- **EXERCISE GOAL**
Look for the word "pixels" in the entries below, then copy every line that has it.

- **Entries with scene source code**
....
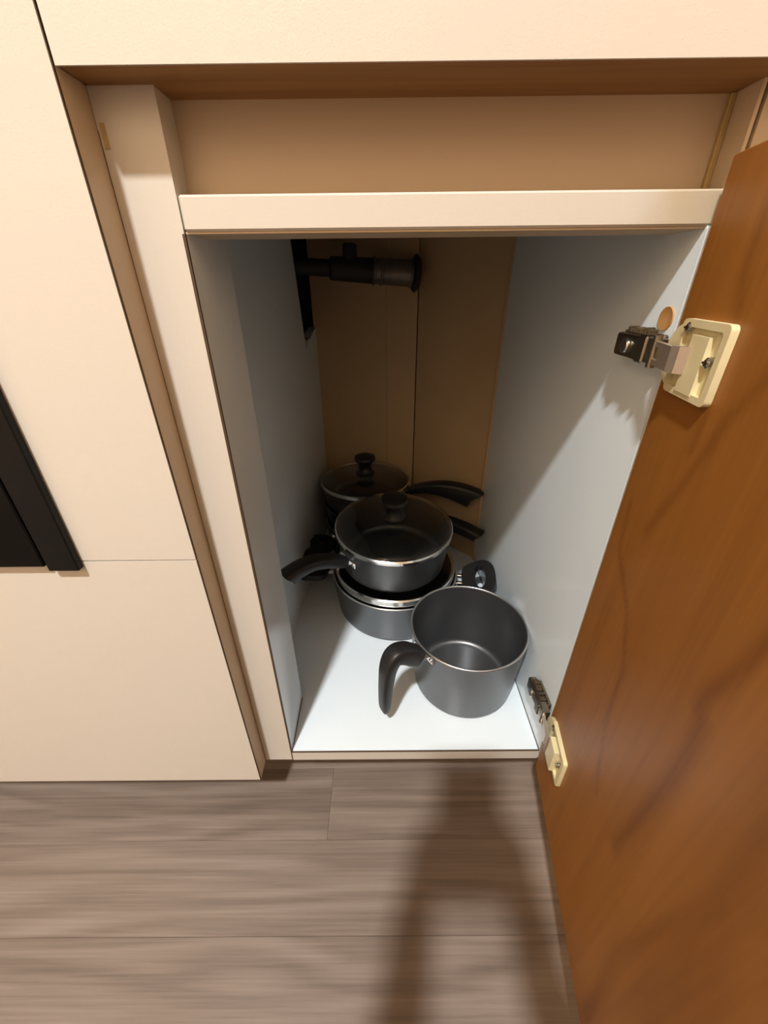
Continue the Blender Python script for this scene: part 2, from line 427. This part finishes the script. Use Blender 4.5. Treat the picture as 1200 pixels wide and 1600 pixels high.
def link_piece(h, zc):
    bm = bmesh.new()
    # folded nickel link from the arm's pivot to the cup, forked at the arm end
    q = MD @ Vector((.098,-.030,0)); r = MD @ Vector((.112,-.006,0))
    P = [(XR-.042,.982), (XR-.050,.945), (q.x-.003,q.y+.014), (q.x,q.y), (r.x,r.y)]
    def seg(a, b, z0, z1, th=.010):
        a, b = Vector((*a,0)), Vector((*b,0)); d = (b-a).normalized(); n = Vector((-d.y,d.x,0))*th/2
        prism(bm, [(v.x,v.y) for v in (a+n,b+n,b-n,a-n)], 'z', z0, z1)
    seg(P[0],P[1],zc+.010,zc+.021); seg(P[0],P[1],zc-.028,zc-.016)
    seg(P[1],P[2],zc-.028,zc+.021); seg(P[2],P[3],zc-.029,zc+.023); seg(P[3],P[4],zc-.029,zc+.023,.014)
    link('link', bm, M_NICKEL, h, True, 25, 'folded nickel link')
    bm = bmesh.new(); cyl(bm, (XR-.049,1.090,zc-.002), (XR-.058,1.090,zc-.002), .019, seg=20, bev=.003)
    link('screw', bm, M_SCREW, h, True)
    bm = bmesh.new()
    r0 = random.Random(int(zc*100))
    for k in range(10):
        y = 1.03 + .010*k + r0.uniform(-.003,.003); z = zc+.026
        add_box(bm, (XR-.040,XR-.016,y,y+.008,z,z+r0.uniform(.004,.018)), .002)
    link('spring', bm, M_RUST, h, label='dark grimy spring along the arm')
h1 = hinge(-.140, 'upper hinge, its ivory plate fully visible', 0); link_piece(h1, -.140)
h2 = hinge(-1.492, 'lower hinge, seen almost edge-on', 0, .030); link_piece(h2, -1.492)

# ---------------------------------------------------------------- fascia, worktop, neighbours
fas = thing('fascia_board', (.7,1.0,Zb), 'wide cream fascia board across the top above the open cabinet', 'board')
link('board', B((-.519,3.0,FP+.004,1.12,Zb,Zc)), M_RAWWOOD, fas, label='raw brown wood underside')
link('laminate_face', B((-.519,3.0,FP,FP+.004,Zb-.002,Zc)), M_CREAM, fas)
put(link('worktop', B((-4.15,3.5,.875,3.2,Zc,Zc+.12), bev=.01), M_COUNTER), 'dark stone worktop running over the cream cabinets', 'worktop')

hou = thing('tall_front', (-1.8,1.0,Zf), 'plain cream panelled cabinet front left of the open cabinet', 'cabinet')
link('upper_panel', B((-4.1,-.5245,FP,1.0,-.6705,Zc)), M_CREAM, hou)
link('lower_panel', B((-4.1,-.5245,FP,1.0,Zsb,-.6745)), M_CREAM, hou)
link('edge_strip', B((-.5245,-.5225,FP-.0005,FP+.005,-.6705,Zc), (-.5245,-.5225,FP-.0005,FP+.005,Zsb,-.6745)), M_EDGE, hou)
link('side_return', B((-.5245,-.5215,FP+.005,1.0,Zsb,Zb)), M_PEACH, hou, label='peach side of the panel facing the cabinet')
link('joint_backing', B((-4.1,-.53,FP+.01,1.0,-.676,-.669)), M_EDGE, hou)
link('plinth', B((-4.1,-.53,1.20,1.24,Zf,Zsb)), M_CREAM, hou)

ovn = thing('built_in_oven', (-1.2,FP,-.692), 'glossy black oven front at the left edge on the cream panel', 'oven')
link('glass_door', B((-2.6,-.9385,FP-.022,FP,-.677,.12), bev=.003), M_BLACKGLASS, ovn)
link('side_bar', B((-.933,-.847,FP-.022,FP,-.692,.12), bev=.003), M_BLACKTRIM, ovn, label='narrow black upright bar on the right')

nb = thing('neighbour_cabinet', (1.6,1.0,Zf), 'cream cabinet front just visible at the right edge behind the brown door', 'cabinet')
link('stile', B((.702,3.0,1.0,1.06,Zsb,Zb)), M_PEACH, nb)
link('plinth', B((.702,3.0,1.20,1.24,Zf,Zsb)), M_CREAM, nb)

# ---------------------------------------------------------------- pipework at the back
pipe = thing('water_pipe', (-.1,2.70,.05), 'dark metal pipe with a tee and round flange, high at the cabinet back', 'pipe')
pa, pb = Vector((-.56,2.64,.094)), Vector((.240,2.745,.046))
def on(t): return pa.lerp(pb, t)
bm = bmesh.new(); cyl(bm, on(0), on(.62), .042, .046, 20); link('tube', bm, M_PIPEDARK, pipe, True)
bm = bmesh.new(); cyl(bm, on(.34), on(.66), .060, .066, 24, .01)
cyl(bm, on(.49)+Vector((0,0,.03)), on(.49)+Vector((0,0,.125)), .040, seg=20, bev=.006)
link('tee', bm, M_PIPEDARK, pipe, True)
bm = bmesh.new(); cyl(bm, on(.64), on(.925), .066, .070, 28, .006); link('sleeve', bm, M_PIPE, pipe, True)
for t in (.645,.70,.915):
    bm = bmesh.new(); cyl(bm, on(t), on(t+.022), .075, seg=28, bev=.006); link('collar', bm, M_PIPE, pipe, True)
bm = bmesh.new(); cyl(bm, on(.945), on(.985), .100, .094, 32, .012); cyl(bm, on(.92), on(.97), .062, seg=24); link('flange', bm, M_PIPEDARK, pipe, True)

# ---------------------------------------------------------------- pots
def pot_body(bm, cx, cy, z0, h, rt, rb, rc=.035, th=.010, M=None):
    T = (M if M is not None else Matrix()) @ Matrix.Identity(4)
    pr = [(0,0),(rb-rc,0)] + arc(rb-rc, rc, rc, -90, 0)[1:] + [(rt, h-.004), (rt+.002,h), (rt-th*.5,h+.003), (rt-th,h)]
    ri = rb-th; pr += [(ri, rc+th)] + arc(ri-rc, rc+th, rc, 0, -90)[1:] + [(0, th)]
    lathe(bm, pr, 72, T)
def frame(az):
    a = math.radians(az); return Vector((math.cos(a), math.sin(a), 0)), Vector((-math.sin(a), math.cos(a), 0))
def xf(M, v): return M @ v
def long_handle(p, M, az, r0, z, path, cut=0.0):
    """stick handle: path rows (dr, dz, width, thick) measured from the wall point"""
    d, s = frame(az)
    rows = []
    for dr, dz, w, t in path:
        q = M @ (d*(r0+dr) + Vector((0,0,z+dz))); rows.append([q.x,q.y,q.z,w,t])
    sv = (M.to_3x3() @ s)
    bm = bmesh.new(); sweep(bm, rows, sv, cut=cut); h = link('handle', bm, M_PLASTIC, p, True, 50)
    bm = bmesh.new()
    MM = M @ Matrix(((d.x, s.x, 0, 0),(d.y, s.y, 0, 0),(0,0,1,z),(0,0,0,1)))
    add_box(bm, (r0-.012, r0+path[0][0]+.03, -.026, .026, -.016, .018), .004, 1, MM)
    add_box(bm, (r0-.006, r0+.006, -.068, .068, -.018, .018), .004, 1, MM)
    link('bracket', bm, M_CHROME, p, True, 30, 'chrome bracket riveted to the wall')
    for k in (-.052, .052):
        bm = bmesh.new(); lathe(bm, [(.010,-.002),(.010,.003),(.006,.007),(0,.008)], 12, MM @ Matrix.Translation((r0+.005,k,0)) @ Matrix.Rotation(math.radians(90),4,'Y'))
        link('rivet', bm, M_CHROME, p, True)
    return h
def loop_handle(p, M, az, r0, z, reach=.20, wid=.25, rise=.03):
    d, s = frame(az)
    MM = M @ Matrix(((d.x, s.x, 0, 0),(d.y, s.y, 0, 0),(0,0,1,z),(0,0,0,1)))
    Mt = MM @ Matrix.Translation((r0+.035,0,0)) @ Matrix.Rotation(-math.atan2(rise, reach), 4, 'Y')
    n = 40; out, inn = [], []
    for i in range(n):
        a = 2*math.pi*i/n; c, q = math.cos(a), math.sin(a)
        sx = math.copysign(abs(c)**(2/3.6), c); sy = math.copysign(abs(q)**(2/3.6), q)
        x = (reach-.035)*(.5+.5*sx); w = wid/2*(.72+.28*min(1, x/(reach-.035)*1.4))
        out.append((x + .018*(1-sy*sy)*(sx>0), sy*w))
        inn.append(((reach-.035)*.60 + .032*c, .105*q))
    bm = bmesh.new(); ringplate(bm, out, inn, -.020, .020, Mt)
    link('loop_handle', bm, M_PLASTIC, p, True, 40)
    bm = bmesh.new()
    for k in (-.035, .035): add_box(bm, (r0-.010, r0+.050, k-.011, k+.011, -.010, .012), .003, 1, MM)
    add_box(bm, (r0-.006, r0+.006, -.060, .060, -.018, .020), .004, 1, MM)
    link('bracket', bm, M_CHROME, p, True, 30)
def rim(p, M, r, z, t=.006, material=None):
    bm = bmesh.new(); lathe(bm, arc(r, z, t, 0, 360, 12), 72, M); link('rim', bm, material or M_CHROME, p, True, 60)
def TM(cx, cy, z0, tx=0, ty=0):
    return Matrix.Translation((cx, cy, z0)) @ Matrix.Rotation(math.atan(ty),4,'X') @ Matrix.Rotation(-math.atan(tx),4,'Y')
M_RIM = mat('bare_aluminium_rim', (.55,.56,.56), .3, .9)

# empty saucepan in front
A0 = TM(.399, 1.373, Zst)
pot = thing('saucepan', (.399,1.373,Zst), 'empty uncovered charcoal saucepan in front, drooping black handle toward the opening', 'saucepan')
bm = bmesh.new(); pot_body(bm, 0,0,0, .371, .269, .240, .035, .010, A0); link('body', bm, M_PAN, pot, True, 50)
rim(pot, A0, .2655, .3725, .0048, M_RIM)
long_handle(pot, A0, -147, .262, .348, [(.042,.006,.080,.082),(.075,.034,.082,.084),(.118,.070,.080,.082),(.160,.080,.076,.074),(.188,.035,.070,.062),(.199,-.045,.060,.056),(.205,-.130,.054,.050),(.208,-.205,.050,.042),(.209,-.236,.042,.028)])

# casserole at the bottom of the middle stack
B0 = TM(.075, 1.948, Zst)
cas = thing('casserole', (.075,1.948,Zst), 'wide charcoal casserole with two loop handles, bottom of the middle stack', 'pot')
bm = bmesh.new(); pot_body(bm, 0,0,0, .260, .371, .348, .04, .010, B0); link('body', bm, M_PAN, cas, True, 50)
rim(cas, B0, .367, .2615, .0055, M_RIM)
loop_handle(cas, B0, -9, .368, .215, .215, .31, .05)
loop_handle(cas, B0, 171, .368, .215, .215, .31, .05)

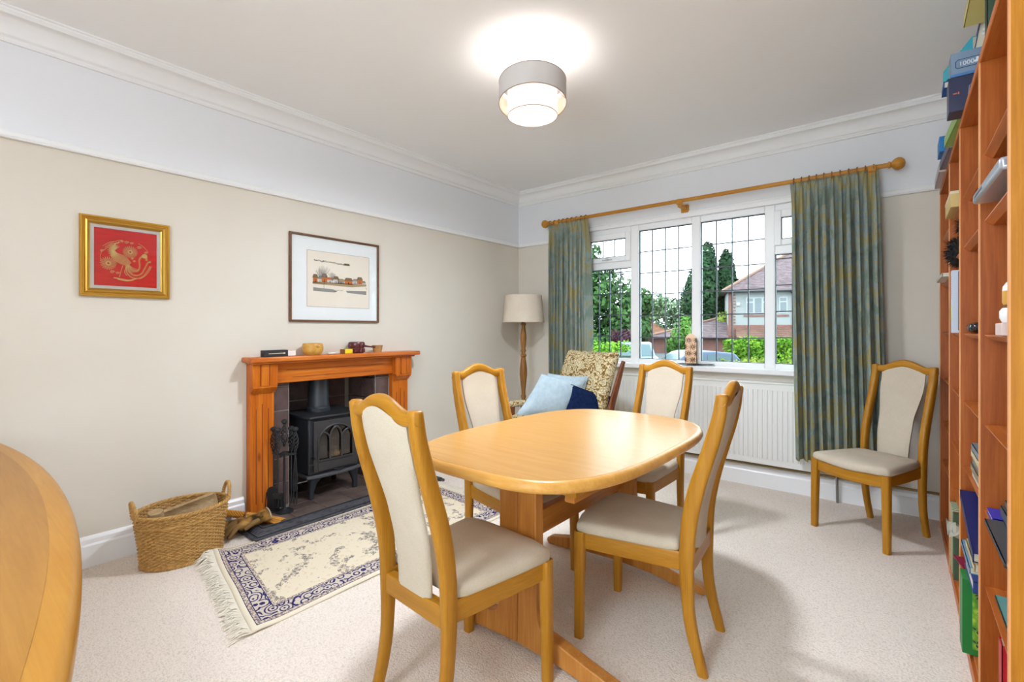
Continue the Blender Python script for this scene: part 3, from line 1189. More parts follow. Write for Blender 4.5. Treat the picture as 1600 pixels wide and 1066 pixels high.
def log(name, lab, p0, p1, r, n=9, split=False, pale=False):
    d = Vector(p1) - Vector(p0)
    t = thing(name, lab, 'log', p0)
    m = MB()
    L = d.length
    q = d.to_track_quat('Z', 'Y').to_matrix().to_4x4()
    rnd = random.Random(int(L * 1e4))
    prof = []
    for k in range(n):
        a = 2 * PI * k / n
        rr = r * rnd.uniform(.85, 1.1)
        if split and PI * .7 < a < PI * 1.3: rr *= .3
        prof.append((rr * math.cos(a), rr * math.sin(a)))
    m.rings([[(x, y, z) for x, y in prof] for z in (0, L * .5, L)], cap=False, M=q)
    m.build('bark', log_wood if pale else bark, t, smooth=50)
    for z in (0.0, L):
        m = MB()
        m.rings([[(x * .97, y * .97, z - .001) for x, y in prof], [(x * .97, y * .97, z + .001) for x, y in prof]], M=q)
        m.build('cut_face', log_wood, t, smooth=0)
    return t
log('firewood_log', 'split log with a pale end at the left inside the basket', (.26, -3.29, .10), (.30, -3.315, .285), .034, pale=True)
log('firewood_log', 'long pale split log leaning across the right side of the basket', (.17, -3.25, .205), (.26, -3.03, .272), .036, split=True, pale=True)
log('firewood_log', 'brown log lying along the bottom of the basket', (.24, -3.33, .05), (.25, -3.05, .05), .038)

# hand brush with woven handle and gloves on the hearth corner
BR = thing('hand_broom', 'straw hand broom with a woven handle lying behind the glove', 'broom', (.035, -2.885, .085), rot=(0, R(6), R(40)))
straw = wood('straw', (176, 116, 40), (206, 146, 58), (222, 170, 84), 'x', .7, 2.0)
m = MB()
for k in range(15):
    m.rings([[(-.02 + k * .008 + dx, .018 * c, .018 * s_) for c, s_ in [(math.cos(2 * PI * q / 10 + k % 2 * .3), math.sin(2 * PI * q / 10 + k % 2 * .3)) for q in range(10)]] for dx in (0, .005)])
    for q in range(8):
        a = 2 * PI * (q + .5 * (k % 2)) / 8
        m.sphere((-.018 + k * .008, .017 * math.cos(a), .017 * math.sin(a)), .0055, 6)
m.build('woven_handle', straw, BR)
m = MB(); m.lathe([(.020, .0), (.0215, .004), (.0215, .010), (.020, .014)], 14, M=Matrix.Translation((.10, 0, 0)) @ Matrix.Rotation(R(90), 4, 'Y'))
m.build('binding', mat('rust_binding', (130, 66, 24), .6), BR)
m = MB()
for k in range(120):
    r_ = random.Random(k)
    a, q = r_.uniform(0, 2 * PI), r_.uniform(.2, 1) ** .5
    y, z = .018 * q * math.cos(a), .018 * q * math.sin(a)
    e = r_.uniform(.30, .335)
    m.tube([(.11, y, z), (.20, y * 1.25, z * 1.1 - .004), (e, y * 2.1, z * .95 - .018)], .0028, 4)
m.build('bristles', straw, BR, smooth=0)

def glove(loc, rz, lab):
    t = thing('leather_glove', lab, 'glove', loc, rot=(0, R(9 if loc[2] > .03 else 0), rz))
    lm = mat('suede', (150, 112, 58), .95, spec=.1)
    g = NT(lm)
    g.color(g.ramp(g.noise(g.coords(), 16, 4, .6), [(0.38, (62, 48, 30)), (0.52, (140, 100, 50)), (0.68, (176, 136, 80))]))
    m = MB()
    # hand and cuff as a flattened tube with an open end
    rings = []
    for x, w, h, z in ((.0, .050, .036, .040), (.03, .048, .034, .040), (.06, .043, .030, .036), (.10, .044, .030, .034), (.135, .046, .028, .034), (.16, .040, .024, .034), (.172, .028, .018, .034)):
        rings.append([(x, a, z + b) for a, b in sup(20, w, h, 2.4)])
    m.rings(rings, cap=False)
    inner = [[(x, a, .040 + b) for a, b in sup(20, .046, .031, 2.4)] for x in (.0, .05)]
    m.rings([rings[0], inner[0], inner[1]], cap=False)
    m.build('glove_body', lm, t, smooth=60)
    fing = [(-.032, -.012, .085, .012), (-.012, -.006, .095, .0125), (.010, .002, .092, .0125), (.031, .012, .078, .0115)]
    for y0, dy, L, r in fing:
        m = MB()
        m.tube([(.15, y0, .034), (.15 + L * .4, y0 + dy, .046), (.15 + L * .75, y0 + dy * 2, .030), (.15 + L, y0 + dy * 2.2, .014)], [r, r * 1.1, r, r * .7], 10)
        m.sphere((.15 + L, y0 + dy * 2.2, .014), r * .75, 8)
        m.build('finger', mat('suede_dark', (126, 98, 60), .95, spec=.1), t, smooth=60)
    m = MB(); m.tube([(.07, .038, .040), (.10, .062, .046), (.13, .072, .040), (.15, .070, .030)], [.014, .015, .013, .009], 10)
    m.build('thumb', mat('suede_dark'), t, smooth=60)
    m = MB(); m.rings([[(0 + dx, a, .040 + b) for a, b in sup(24, .051, .037, 2.4)] for dx in (-.002, .004)], cap=False)
    m.build('cuff_trim', mat('cuff_lining', (176, 160, 136), .9), t, smooth=60, solid=.002)
    return t
glove((.250, -2.735, .054), R(-97), 'worn tan leather glove lying on the corner of the fender')
glove((.155, -2.83, .004), R(-112), 'dark leather glove lying under the straw broom')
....
- **EXERCISE SOLUTION**
Continue the Blender Python script for this scene: part 2, from line 427. This part finishes the script. Use Blender 4.5. Treat the picture as 1200 pixels wide and 1600 pixels high.
Continue the Blender Python script for this scene: part 3, from line 1189. More parts follow. Write for Blender 4.5. Treat the picture as 1600 pixels wide and 1066 pixels high.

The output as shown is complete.